* WHAT IS EXPECTED: Copy nothing but the lines below running from the line containing "Generate a Blender" through the line containing "COL = S.collection", both end lines included.

Records with scene code:
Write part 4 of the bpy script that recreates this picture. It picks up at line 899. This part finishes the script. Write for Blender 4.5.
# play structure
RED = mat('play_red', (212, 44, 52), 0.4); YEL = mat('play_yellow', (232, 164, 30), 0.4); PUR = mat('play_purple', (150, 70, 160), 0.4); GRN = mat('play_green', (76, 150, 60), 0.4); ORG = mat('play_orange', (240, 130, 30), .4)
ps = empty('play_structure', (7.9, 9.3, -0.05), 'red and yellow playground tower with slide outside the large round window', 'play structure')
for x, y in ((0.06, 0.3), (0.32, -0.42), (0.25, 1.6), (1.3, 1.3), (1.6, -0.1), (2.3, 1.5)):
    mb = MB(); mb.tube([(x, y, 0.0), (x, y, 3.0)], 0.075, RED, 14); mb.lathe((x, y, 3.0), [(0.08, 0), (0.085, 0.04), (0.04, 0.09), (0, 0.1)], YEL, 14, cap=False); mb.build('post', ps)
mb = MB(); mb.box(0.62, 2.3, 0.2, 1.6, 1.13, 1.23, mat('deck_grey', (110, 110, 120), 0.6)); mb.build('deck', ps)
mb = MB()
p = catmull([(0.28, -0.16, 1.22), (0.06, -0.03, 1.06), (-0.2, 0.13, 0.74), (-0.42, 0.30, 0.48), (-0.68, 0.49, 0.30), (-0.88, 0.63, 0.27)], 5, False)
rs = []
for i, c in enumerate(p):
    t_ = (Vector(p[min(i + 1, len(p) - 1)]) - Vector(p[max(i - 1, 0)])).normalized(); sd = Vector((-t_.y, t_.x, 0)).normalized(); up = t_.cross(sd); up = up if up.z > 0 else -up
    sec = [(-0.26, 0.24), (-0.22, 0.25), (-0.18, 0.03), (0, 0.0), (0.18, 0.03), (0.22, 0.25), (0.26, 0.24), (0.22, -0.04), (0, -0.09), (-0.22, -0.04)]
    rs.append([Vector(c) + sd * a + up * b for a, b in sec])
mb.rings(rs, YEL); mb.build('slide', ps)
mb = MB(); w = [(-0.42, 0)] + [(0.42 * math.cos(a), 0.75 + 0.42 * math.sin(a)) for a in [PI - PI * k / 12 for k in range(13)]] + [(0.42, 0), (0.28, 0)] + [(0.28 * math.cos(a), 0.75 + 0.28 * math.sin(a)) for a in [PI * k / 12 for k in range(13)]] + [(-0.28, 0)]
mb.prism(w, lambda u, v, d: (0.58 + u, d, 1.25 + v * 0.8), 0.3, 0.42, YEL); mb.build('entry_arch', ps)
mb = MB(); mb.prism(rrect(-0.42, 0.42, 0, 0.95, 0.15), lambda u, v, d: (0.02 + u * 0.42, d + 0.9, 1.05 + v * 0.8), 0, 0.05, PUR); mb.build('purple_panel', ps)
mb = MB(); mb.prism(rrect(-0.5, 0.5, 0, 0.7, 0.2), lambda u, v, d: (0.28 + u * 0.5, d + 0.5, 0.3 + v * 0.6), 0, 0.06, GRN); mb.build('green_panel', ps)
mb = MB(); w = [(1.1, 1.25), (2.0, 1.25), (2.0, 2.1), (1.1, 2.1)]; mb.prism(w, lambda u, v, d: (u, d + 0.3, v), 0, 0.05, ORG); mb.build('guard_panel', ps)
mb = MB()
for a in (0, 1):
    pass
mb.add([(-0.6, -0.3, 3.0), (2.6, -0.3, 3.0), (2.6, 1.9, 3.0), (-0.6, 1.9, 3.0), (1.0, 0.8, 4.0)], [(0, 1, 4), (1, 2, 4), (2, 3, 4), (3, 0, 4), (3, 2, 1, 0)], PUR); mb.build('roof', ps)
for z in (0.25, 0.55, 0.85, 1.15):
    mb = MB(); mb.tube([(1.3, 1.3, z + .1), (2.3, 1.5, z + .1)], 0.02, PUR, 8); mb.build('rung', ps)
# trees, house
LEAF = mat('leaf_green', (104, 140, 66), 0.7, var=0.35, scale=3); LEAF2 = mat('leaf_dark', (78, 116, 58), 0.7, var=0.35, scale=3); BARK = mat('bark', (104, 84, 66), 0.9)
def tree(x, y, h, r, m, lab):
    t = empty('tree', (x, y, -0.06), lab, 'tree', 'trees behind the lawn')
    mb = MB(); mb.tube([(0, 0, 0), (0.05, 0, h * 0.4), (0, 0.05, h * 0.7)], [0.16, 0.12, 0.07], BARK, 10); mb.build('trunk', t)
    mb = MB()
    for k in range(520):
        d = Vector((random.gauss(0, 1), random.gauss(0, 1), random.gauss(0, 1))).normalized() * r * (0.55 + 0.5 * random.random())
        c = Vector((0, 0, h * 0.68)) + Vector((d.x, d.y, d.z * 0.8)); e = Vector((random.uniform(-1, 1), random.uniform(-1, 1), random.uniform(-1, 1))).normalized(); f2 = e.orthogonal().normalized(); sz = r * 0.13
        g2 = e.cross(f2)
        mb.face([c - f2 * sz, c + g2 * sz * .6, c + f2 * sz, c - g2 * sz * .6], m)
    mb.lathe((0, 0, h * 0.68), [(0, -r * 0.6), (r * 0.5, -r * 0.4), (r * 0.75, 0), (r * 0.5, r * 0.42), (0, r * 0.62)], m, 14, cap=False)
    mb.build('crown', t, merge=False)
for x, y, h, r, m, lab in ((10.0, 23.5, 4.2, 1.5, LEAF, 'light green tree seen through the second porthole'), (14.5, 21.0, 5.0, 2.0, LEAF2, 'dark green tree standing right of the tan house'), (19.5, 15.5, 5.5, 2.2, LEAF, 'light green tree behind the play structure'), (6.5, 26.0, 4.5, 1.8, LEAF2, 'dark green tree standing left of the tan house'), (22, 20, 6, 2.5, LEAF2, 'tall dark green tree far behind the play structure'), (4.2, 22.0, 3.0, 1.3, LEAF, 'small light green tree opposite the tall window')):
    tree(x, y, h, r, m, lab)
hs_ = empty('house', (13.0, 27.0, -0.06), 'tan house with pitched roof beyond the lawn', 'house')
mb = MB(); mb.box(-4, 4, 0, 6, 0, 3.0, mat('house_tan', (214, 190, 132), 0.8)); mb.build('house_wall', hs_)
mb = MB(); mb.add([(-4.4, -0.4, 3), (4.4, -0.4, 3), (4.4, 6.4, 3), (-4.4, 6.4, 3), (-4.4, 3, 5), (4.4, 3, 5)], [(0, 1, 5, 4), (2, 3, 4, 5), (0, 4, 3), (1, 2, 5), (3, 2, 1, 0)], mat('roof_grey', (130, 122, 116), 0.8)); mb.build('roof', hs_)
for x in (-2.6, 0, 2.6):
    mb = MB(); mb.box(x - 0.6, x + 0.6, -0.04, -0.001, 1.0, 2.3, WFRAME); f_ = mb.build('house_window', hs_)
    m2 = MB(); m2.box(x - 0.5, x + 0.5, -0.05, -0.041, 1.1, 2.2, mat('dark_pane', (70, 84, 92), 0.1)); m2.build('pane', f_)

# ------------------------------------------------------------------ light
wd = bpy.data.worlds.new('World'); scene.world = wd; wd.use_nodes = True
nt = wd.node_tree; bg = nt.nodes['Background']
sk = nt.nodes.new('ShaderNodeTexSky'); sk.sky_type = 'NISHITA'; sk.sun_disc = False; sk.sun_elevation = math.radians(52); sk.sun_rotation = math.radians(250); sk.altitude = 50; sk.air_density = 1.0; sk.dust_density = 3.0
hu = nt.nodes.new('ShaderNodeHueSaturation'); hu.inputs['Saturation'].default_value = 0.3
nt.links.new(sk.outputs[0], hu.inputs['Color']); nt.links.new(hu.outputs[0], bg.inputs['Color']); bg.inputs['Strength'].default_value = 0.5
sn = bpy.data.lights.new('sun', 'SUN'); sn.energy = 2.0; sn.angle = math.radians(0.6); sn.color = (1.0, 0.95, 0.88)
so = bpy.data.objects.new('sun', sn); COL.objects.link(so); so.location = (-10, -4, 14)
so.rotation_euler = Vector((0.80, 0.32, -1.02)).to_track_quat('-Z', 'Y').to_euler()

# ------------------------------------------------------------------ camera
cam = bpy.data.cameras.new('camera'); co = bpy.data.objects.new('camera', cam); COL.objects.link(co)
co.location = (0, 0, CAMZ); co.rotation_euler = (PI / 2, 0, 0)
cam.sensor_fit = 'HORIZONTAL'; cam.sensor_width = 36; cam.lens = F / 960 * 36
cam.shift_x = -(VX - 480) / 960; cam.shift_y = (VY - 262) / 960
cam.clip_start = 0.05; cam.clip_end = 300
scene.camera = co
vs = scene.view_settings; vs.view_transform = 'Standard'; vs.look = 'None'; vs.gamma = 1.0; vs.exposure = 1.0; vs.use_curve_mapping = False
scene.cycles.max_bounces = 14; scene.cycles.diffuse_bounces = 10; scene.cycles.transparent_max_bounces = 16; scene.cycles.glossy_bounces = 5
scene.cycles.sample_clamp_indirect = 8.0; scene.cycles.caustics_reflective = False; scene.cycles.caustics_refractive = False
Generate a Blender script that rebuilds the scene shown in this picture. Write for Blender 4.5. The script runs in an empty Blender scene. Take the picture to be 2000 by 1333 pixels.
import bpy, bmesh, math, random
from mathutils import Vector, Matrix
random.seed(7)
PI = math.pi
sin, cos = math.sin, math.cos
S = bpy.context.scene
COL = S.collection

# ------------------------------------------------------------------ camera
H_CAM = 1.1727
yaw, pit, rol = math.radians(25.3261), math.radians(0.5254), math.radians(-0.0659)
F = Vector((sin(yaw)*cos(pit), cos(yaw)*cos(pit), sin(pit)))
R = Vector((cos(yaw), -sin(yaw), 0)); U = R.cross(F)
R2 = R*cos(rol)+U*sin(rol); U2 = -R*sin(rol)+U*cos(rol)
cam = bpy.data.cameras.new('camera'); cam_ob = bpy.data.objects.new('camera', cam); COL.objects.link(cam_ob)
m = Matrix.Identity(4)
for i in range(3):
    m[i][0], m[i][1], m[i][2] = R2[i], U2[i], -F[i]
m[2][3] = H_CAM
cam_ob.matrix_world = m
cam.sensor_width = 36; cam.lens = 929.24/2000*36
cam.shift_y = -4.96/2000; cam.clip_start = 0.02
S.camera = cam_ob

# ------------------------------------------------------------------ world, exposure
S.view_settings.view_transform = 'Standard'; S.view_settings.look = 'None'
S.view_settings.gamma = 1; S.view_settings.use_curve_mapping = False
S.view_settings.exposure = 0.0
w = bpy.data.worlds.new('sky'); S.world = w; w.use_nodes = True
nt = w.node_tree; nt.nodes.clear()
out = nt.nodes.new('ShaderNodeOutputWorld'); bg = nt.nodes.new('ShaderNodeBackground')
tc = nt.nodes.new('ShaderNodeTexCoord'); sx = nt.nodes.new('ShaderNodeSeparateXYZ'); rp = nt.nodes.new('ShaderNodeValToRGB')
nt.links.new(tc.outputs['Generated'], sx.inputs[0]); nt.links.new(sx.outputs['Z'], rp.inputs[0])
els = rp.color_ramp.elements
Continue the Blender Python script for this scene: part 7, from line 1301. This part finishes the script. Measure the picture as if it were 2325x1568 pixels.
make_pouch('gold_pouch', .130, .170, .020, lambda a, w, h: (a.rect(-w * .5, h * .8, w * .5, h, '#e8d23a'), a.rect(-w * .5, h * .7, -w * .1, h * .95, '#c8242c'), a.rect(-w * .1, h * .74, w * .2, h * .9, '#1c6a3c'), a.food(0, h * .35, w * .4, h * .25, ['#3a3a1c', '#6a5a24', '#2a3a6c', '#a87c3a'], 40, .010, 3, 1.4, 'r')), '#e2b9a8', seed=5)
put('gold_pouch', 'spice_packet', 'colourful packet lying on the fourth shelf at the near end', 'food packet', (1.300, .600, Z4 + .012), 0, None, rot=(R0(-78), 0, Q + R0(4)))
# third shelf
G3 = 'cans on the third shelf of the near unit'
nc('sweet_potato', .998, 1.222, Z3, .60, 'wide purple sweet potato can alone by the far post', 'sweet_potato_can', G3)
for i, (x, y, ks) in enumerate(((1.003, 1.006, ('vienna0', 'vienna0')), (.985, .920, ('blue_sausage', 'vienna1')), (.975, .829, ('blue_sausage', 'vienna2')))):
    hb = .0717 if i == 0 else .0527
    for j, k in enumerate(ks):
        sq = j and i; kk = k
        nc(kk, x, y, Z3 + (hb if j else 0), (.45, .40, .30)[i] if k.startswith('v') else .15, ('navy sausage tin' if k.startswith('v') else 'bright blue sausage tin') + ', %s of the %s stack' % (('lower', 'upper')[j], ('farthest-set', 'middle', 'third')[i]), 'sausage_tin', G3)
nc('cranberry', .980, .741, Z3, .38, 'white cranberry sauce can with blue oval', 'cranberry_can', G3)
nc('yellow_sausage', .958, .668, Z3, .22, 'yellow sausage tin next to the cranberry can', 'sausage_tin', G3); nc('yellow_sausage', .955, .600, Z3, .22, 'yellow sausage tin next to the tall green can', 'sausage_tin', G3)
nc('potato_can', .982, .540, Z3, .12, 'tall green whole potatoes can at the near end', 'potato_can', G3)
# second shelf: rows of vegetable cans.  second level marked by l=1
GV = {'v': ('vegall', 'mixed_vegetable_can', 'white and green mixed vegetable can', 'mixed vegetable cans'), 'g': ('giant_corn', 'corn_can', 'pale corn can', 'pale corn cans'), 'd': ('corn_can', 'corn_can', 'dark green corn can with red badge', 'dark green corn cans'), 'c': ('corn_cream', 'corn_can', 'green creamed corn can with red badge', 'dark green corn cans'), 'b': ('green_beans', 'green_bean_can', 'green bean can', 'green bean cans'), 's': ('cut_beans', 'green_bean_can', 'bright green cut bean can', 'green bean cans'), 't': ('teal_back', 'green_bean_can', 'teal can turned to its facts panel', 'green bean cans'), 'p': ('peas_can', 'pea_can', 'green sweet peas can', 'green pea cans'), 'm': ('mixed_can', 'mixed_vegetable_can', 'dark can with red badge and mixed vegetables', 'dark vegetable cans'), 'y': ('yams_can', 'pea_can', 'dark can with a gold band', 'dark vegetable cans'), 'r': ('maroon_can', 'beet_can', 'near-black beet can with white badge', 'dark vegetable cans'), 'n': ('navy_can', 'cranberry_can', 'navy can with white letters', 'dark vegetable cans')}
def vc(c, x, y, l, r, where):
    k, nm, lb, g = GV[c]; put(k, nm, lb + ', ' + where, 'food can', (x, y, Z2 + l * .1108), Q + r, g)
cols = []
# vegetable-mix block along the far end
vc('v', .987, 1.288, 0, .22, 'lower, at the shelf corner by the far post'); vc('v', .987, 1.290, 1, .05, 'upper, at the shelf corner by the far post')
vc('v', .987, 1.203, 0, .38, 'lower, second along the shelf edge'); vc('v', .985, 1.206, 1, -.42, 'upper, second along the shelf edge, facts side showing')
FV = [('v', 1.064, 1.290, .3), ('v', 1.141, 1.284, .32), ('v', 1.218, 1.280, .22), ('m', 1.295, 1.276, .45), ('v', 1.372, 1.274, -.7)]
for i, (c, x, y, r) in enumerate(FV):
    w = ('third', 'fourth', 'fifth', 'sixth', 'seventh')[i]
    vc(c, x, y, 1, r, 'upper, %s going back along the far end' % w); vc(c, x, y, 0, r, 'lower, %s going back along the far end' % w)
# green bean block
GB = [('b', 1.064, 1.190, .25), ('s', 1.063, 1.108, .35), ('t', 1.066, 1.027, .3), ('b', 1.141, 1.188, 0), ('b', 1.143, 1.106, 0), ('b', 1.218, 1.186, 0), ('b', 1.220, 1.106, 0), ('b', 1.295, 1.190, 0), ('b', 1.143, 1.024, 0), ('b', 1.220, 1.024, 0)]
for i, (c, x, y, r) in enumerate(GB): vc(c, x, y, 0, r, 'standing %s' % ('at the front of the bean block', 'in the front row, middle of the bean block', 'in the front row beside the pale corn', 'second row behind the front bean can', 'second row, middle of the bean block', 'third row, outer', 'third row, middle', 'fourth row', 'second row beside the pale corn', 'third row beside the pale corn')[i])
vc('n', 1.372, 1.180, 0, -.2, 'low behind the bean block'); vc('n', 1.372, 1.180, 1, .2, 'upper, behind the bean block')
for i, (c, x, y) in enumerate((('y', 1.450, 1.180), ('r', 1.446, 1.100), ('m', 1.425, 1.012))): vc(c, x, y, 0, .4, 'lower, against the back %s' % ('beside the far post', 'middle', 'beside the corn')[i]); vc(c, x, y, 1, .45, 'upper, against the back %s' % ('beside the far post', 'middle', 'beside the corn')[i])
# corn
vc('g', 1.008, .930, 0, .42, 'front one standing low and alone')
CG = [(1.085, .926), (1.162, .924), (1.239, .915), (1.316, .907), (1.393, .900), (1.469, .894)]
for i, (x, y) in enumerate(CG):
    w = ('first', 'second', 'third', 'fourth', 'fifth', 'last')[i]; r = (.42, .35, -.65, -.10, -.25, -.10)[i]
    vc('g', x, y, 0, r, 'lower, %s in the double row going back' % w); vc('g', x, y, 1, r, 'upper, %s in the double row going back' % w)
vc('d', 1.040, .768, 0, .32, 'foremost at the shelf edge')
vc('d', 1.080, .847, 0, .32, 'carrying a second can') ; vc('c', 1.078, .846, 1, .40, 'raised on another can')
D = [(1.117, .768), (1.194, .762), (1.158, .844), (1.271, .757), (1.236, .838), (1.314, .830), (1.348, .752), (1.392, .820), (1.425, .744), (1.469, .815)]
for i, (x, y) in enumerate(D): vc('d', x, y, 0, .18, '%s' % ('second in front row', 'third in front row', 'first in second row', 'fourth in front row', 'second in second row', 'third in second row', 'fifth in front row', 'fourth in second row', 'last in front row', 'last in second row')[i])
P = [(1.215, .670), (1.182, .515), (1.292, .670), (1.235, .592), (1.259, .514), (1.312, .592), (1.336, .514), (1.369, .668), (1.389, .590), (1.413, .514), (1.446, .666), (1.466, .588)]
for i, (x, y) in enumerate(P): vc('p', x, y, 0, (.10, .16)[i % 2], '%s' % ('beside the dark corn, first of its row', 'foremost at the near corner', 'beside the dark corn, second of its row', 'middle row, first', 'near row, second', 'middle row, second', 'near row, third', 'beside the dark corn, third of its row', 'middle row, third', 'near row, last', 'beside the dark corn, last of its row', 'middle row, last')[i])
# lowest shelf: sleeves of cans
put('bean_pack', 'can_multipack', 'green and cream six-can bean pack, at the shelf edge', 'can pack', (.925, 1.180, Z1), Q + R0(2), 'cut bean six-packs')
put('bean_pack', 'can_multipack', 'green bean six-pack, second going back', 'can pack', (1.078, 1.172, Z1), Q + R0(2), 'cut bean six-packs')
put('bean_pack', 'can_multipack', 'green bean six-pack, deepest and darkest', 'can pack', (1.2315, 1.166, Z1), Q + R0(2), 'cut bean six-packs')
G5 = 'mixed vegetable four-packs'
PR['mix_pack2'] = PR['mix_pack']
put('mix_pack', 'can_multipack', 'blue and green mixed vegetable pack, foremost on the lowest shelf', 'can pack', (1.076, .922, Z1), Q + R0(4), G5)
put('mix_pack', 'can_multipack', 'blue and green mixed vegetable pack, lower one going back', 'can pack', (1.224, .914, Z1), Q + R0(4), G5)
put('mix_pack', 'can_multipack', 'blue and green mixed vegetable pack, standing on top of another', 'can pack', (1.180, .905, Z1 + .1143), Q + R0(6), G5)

* OUTPUT:
Generate a Blender script that rebuilds the scene shown in this picture. Write for Blender 4.5. The script runs in an empty Blender scene. Take the picture to be 2000 by 1333 pixels.
import bpy, bmesh, math, random
from mathutils import Vector, Matrix
random.seed(7)
PI = math.pi
sin, cos = math.sin, math.cos
S = bpy.context.scene
COL = S.collection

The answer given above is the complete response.